If you want to build a ship, do not summon people to gather wood and assign tasks and work, but rather teach them to long for the endless immensity of the sea.
— Antoine de Saint-Exupéry
The premise
The mega-tunnel is the last political object on Earth that still requires people to believe in the future tense. You cannot build a 100-km undersea rail tunnel on the strength of a quarterly earnings report. Someone has to want it across electoral cycles, sovereign defaults, currency crises, regime changes, supply-chain shocks, weather, war.
This atlas is not a feasibility study. It is a vocabulary for that wanting.
Two readers, one map
Every page has a Resident view and an Elon Musk view. The first speaks to the people who would live with the crossing — commuters, councillors, schoolteachers, port workers, farmers. The second speaks to the people who could pay to build it — sovereign wealth, infrastructure funds, family offices, the actual Elon Musk.

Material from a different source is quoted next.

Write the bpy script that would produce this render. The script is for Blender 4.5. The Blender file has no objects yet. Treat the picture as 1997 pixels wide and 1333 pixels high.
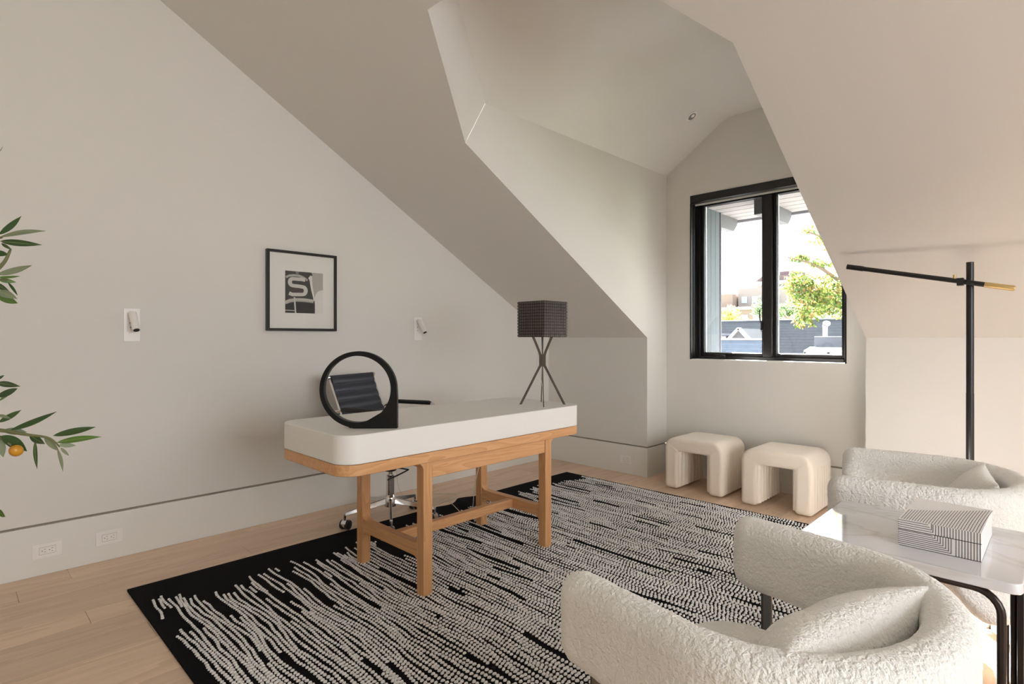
import bpy, bmesh, math, random
import numpy as np
from mathutils import Vector, Matrix, noise

random.seed(7)
PI = math.pi
R = math.radians
scn = bpy.context.scene
C = scn.collection

# ------------------------------------------------------------------ camera
cam_d = bpy.data.cameras.new('camera')
cam = bpy.data.objects.new('camera', cam_d)
C.objects.link(cam)
cam.location = (3.63, 0.0, 1.18)
cam.rotation_euler = (R(90), 0, R(44.7))
cam_d.sensor_width = 36.0
cam_d.lens = 36.0 * 1097 / 1997
cam_d.shift_y = -8.5 / 1997
cam_d.clip_start = 0.02
cam_d.clip_end = 500
scn.camera = cam

# ------------------------------------------------------------------ world / sun / added fill lamps
w = bpy.data.worlds.new('world')
scn.world = w
w.use_nodes = True
bg = w.node_tree.nodes['Background']
bg.inputs[0].default_value = (0.90, 0.95, 1.0, 1)
bg.inputs[1].default_value = 2.0

def lamp(name, kind, loc, energy, color, direction, **kw):
    d = bpy.data.lights.new(name, kind)
    d.energy = energy
    d.color = color
    for k, v in kw.items():
        setattr(d, k, v)
    o = bpy.data.objects.new(name, d)
    o.location = loc
    o.rotation_euler = Vector(direction).to_track_quat('-Z', 'Y').to_euler()
    C.objects.link(o)
    return o

lamp('sun', 'SUN', (0, 20, 20), 72.0, (1.0, 0.98, 0.96), (0.70, -1.0, -0.72), angle=R(0.6))
# added fill lamp by the opening in the right wall, outside the picture
lamp('fill_right', 'AREA', (7.12, 0.9, 1.45), 40, (0.97, 0.985, 1.0), (-1, 0, -0.22), shape='RECTANGLE', size=2.6, size_y=1.7)

lamp('fill_behind', 'AREA', (3.2, -2.9, 1.5), 2, (1.0, 0.99, 0.98), (0, 1, 0), shape='RECTANGLE', size=3.0, size_y=1.8)  # added weak fill lamp in front of the solid back wall

vs = scn.view_settings
vs.view_transform = 'Standard'
vs.look = 'None'
vs.exposure = 1.05
vs.gamma = 1.0
vs.use_curve_mapping = False
scn.cycles.max_bounces = 10
scn.cycles.diffuse_bounces = 6
scn.cycles.use_denoising = True

# ------------------------------------------------------------------ materials
def lin(c):
    return tuple(((x / 255) / 12.92 if x / 255 <= 0.04045 else ((x / 255 + 0.055) / 1.055) ** 2.4) for x in c) + (1,)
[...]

The split is honest. A megaproject only happens if both readers say yes. Most megaprojects die because one reader was never persuaded.
What this site is not
- It is not lobbying. None of these projects has Slava as a paid advocate.
- It is not a feasibility study. The numbers cited are public ranges with sources.
- It is not an engineering text. It is a civic-imagination text with engineering hooks.
What it is
A single thesis: the world's most-underbuilt asset class is geographic cohesion. Bridges, tunnels, and fixed links are the only infrastructure whose benefits compound over centuries and whose costs hit a single political cycle. That misalignment is why so few of them get built. The atlas is a small attempt at fixing the misalignment.
Teach the region to want the line, and the spreadsheets will become less lonely.
If even one of these thirteen crossings opens in our lifetime, the atlas paid for itself.